▸ **Given information**
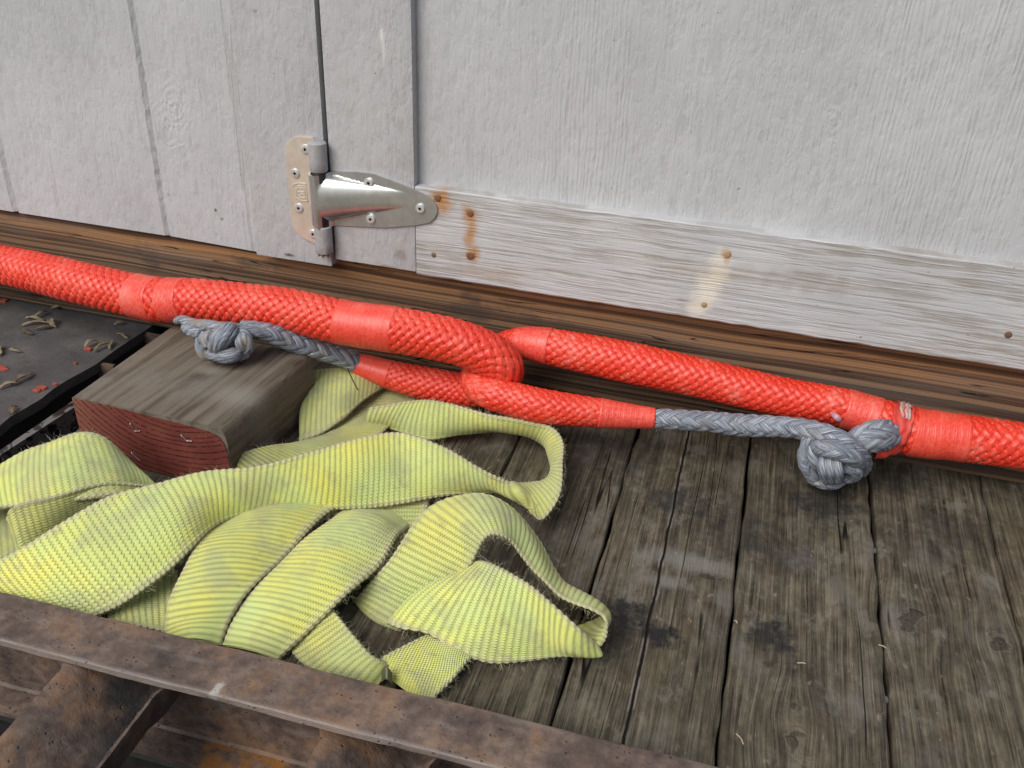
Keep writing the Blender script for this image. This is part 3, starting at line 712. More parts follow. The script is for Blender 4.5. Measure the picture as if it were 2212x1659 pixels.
# barrel: two painted knuckles and a pin under the strap's wrap
def cyl(name, pa, pb, r, mat, parent, seg=28, rag=0.0):
    pa, pb = np.array(pa), np.array(pb); t = unit(pb - pa); a = unit(np.cross(t, EY)); b = np.cross(t, a); P = []
    L = np.linalg.norm(pb - pa)
    for s, rr in ((0, .0), (0, .86), (.0012, 1), (L * .33, 1), (L * .66, 1), (L - .0012, 1), (L, .9), (L, 0.0)):
        P.append([pa + t * (s + (rag * rng.normal() if s == L and rr > 0 else 0)) + (a * math.cos(k) + b * math.sin(k)) * r * rr for k in np.linspace(0, 2 * math.pi, seg, endpoint=False)])
    me = grid_mesh(name, np.array(P), closed=True)
    try: me.set_sharp_from_angle(angle=math.radians(50))
    except Exception: pass
    return link(name, me, mat, parent)
dA = dB - .0105
def ax(y): # barrel axis in the picture
    return (682 + (y - 300) * (703.5 - 682) / 244.0, y)
uA = 0.5 * (uvz(*ax(305), dA)[0] + uvz(*ax(540), dA)[0])
def axz(y): return uvz(*ax(y), dA)[1]
rb = .0112
cyl('knuckle', sp(uA, dA, axz(306)), sp(uA, dA, axz(369)), rb, M_barrel, hinge)
cyl('knuckle', sp(uA, dA, axz(487)), sp(uA, dA, axz(545)), rb, M_barrel, hinge, rag=.0012)
cyl('hinge_pin', sp(uA, dA, axz(366)), sp(uA, dA, axz(490)), rb * .80, M_black, hinge)
cyl('rusty_plug', sp(uA - .001, dA, axz(540)), sp(uA - .001, dA, axz(549)), rb * .75, mat_simple('rust_crumb', (0.30, 0.17, 0.06), 0.9, 0, 300, .6, .002), hinge, rag=.002)
# strap: a sheet wrapped round the barrel and running out to a rounded toe with a pressed ridge
zt0, zb0 = axz(374.5), axz(484)
toeu, toez = uvz(944, 451, dB - .003); tail = uA - .002
top = np.array([uvz(x, y, dB - .003) for x, y in ((705, 373), (714, 371), (772, 372), (808, 377), (861, 396), (915, 419), (933, 431), (942, 444), (944.5, 456))])
bot = np.array([uvz(x, y, dB - .003) for x, y in ((714, 486), (724, 487), (772, 489), (828, 492), (897, 487), (928, 481), (938, 472), (943, 462), (944.5, 456.5))])
nS, nT = 90, 64
US = np.concatenate([np.linspace(uA, toeu - .006, nS - 14), toeu - .006 * (1 - np.linspace(0, 1, 15)[1:]) ** 2])
tz = np.interp(US, *np.array(sorted(map(tuple, top))).T); bz = np.interp(US, *np.array(sorted(map(tuple, bot))).T)
rt = uvz(872, 432, dB - .006)       # ridge point
P = []
RB = rb + .0022
for a in np.linspace(-1.4, math.pi / 2, 26)[:-1]:
    P.append([sp(uA - RB * math.cos(a), dA - RB * math.sin(a), zt0 + (zb0 - zt0) * t) for t in np.linspace(0, 1, nT)])
U1 = rt[0] + .004
for j, u in enumerate(US):
    s = (u - uA) / (U1 - uA)
    row = []
    for t in np.linspace(0, 1, nT):
        z = tz[j] + (bz[j] - tz[j]) * t
        base = dB - .0028
        # pressed half-round ridge narrowing towards the toe
        zc = (zt0 + zb0) / 2 + (rt[1] - (zt0 + zb0) / 2) * min(1, s) ** 1.0
        hw = max(.0035, (abs(zt0 - zb0) / 2) * (1 - .74 * min(1, s) ** .8))
        k = (z - zc) / hw
        hgt = (RB + (dB - dA) - .0028 + 0) * ((1 - min(1, s)) ** 1.35) * .97
        pf = math.sqrt(max(0, 1 - min(1, abs(k) * .97) ** 2.4)) if abs(k) < 1.02 else 0
        lead = max(0.0, 1 - (u - US[0]) / .012)
        pf = max(pf, lead ** .6 * 1.0)
        row.append(sp(u, base - hgt * pf, z))
    P.append(row)
P = np.array(P)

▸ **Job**
Output a faithful copy of the data, with each picture left out.

▸ **Exercise answer**
Keep writing the Blender script for this image. This is part 3, starting at line 712. More parts follow. The script is for Blender 4.5. Measure the picture as if it were 2212x1659 pixels.
# barrel: two painted knuckles and a pin under the strap's wrap
def cyl(name, pa, pb, r, mat, parent, seg=28, rag=0.0):
    pa, pb = np.array(pa), np.array(pb); t = unit(pb - pa); a = unit(np.cross(t, EY)); b = np.cross(t, a); P = []
    L = np.linalg.norm(pb - pa)
    for s, rr in ((0, .0), (0, .86), (.0012, 1), (L * .33, 1), (L * .66, 1), (L - .0012, 1), (L, .9), (L, 0.0)):
        P.append([pa + t * (s + (rag * rng.normal() if s == L and rr > 0 else 0)) + (a * math.cos(k) + b * math.sin(k)) * r * rr for k in np.linspace(0, 2 * math.pi, seg, endpoint=False)])
    me = grid_mesh(name, np.array(P), closed=True)
    try: me.set_sharp_from_angle(angle=math.radians(50))
    except Exception: pass
    return link(name, me, mat, parent)
dA = dB - .0105
def ax(y): # barrel axis in the picture
    return (682 + (y - 300) * (703.5 - 682) / 244.0, y)
uA = 0.5 * (uvz(*ax(305), dA)[0] + uvz(*ax(540), dA)[0])
def axz(y): return uvz(*ax(y), dA)[1]
rb = .0112
cyl('knuckle', sp(uA, dA, axz(306)), sp(uA, dA, axz(369)), rb, M_barrel, hinge)
cyl('knuckle', sp(uA, dA, axz(487)), sp(uA, dA, axz(545)), rb, M_barrel, hinge, rag=.0012)
cyl('hinge_pin', sp(uA, dA, axz(366)), sp(uA, dA, axz(490)), rb * .80, M_black, hinge)
cyl('rusty_plug', sp(uA - .001, dA, axz(540)), sp(uA - .001, dA, axz(549)), rb * .75, mat_simple('rust_crumb', (0.30, 0.17, 0.06), 0.9, 0, 300, .6, .002), hinge, rag=.002)
# strap: a sheet wrapped round the barrel and running out to a rounded toe with a pressed ridge
zt0, zb0 = axz(374.5), axz(484)
toeu, toez = uvz(944, 451, dB - .003); tail = uA - .002
top = np.array([uvz(x, y, dB - .003) for x, y in ((705, 373), (714, 371), (772, 372), (808, 377), (861, 396), (915, 419), (933, 431), (942, 444), (944.5, 456))])
bot = np.array([uvz(x, y, dB - .003) for x, y in ((714, 486), (724, 487), (772, 489), (828, 492), (897, 487), (928, 481), (938, 472), (943, 462), (944.5, 456.5))])
nS, nT = 90, 64
US = np.concatenate([np.linspace(uA, toeu - .006, nS - 14), toeu - .006 * (1 - np.linspace(0, 1, 15)[1:]) ** 2])
tz = np.interp(US, *np.array(sorted(map(tuple, top))).T); bz = np.interp(US, *np.array(sorted(map(tuple, bot))).T)
rt = uvz(872, 432, dB - .006)       # ridge point
P = []
RB = rb + .0022
for a in np.linspace(-1.4, math.pi / 2, 26)[:-1]:
    P.append([sp(uA - RB * math.cos(a), dA - RB * math.sin(a), zt0 + (zb0 - zt0) * t) for t in np.linspace(0, 1, nT)])
U1 = rt[0] + .004
for j, u in enumerate(US):
    s = (u - uA) / (U1 - uA)
    row = []
    for t in np.linspace(0, 1, nT):
        z = tz[j] + (bz[j] - tz[j]) * t
        base = dB - .0028
        # pressed half-round ridge narrowing towards the toe
        zc = (zt0 + zb0) / 2 + (rt[1] - (zt0 + zb0) / 2) * min(1, s) ** 1.0
        hw = max(.0035, (abs(zt0 - zb0) / 2) * (1 - .74 * min(1, s) ** .8))
        k = (z - zc) / hw
        hgt = (RB + (dB - dA) - .0028 + 0) * ((1 - min(1, s)) ** 1.35) * .97
        pf = math.sqrt(max(0, 1 - min(1, abs(k) * .97) ** 2.4)) if abs(k) < 1.02 else 0
        lead = max(0.0, 1 - (u - US[0]) / .012)
        pf = max(pf, lead ** .6 * 1.0)
        row.append(sp(u, base - hgt * pf, z))
    P.append(row)
P = np.array(P)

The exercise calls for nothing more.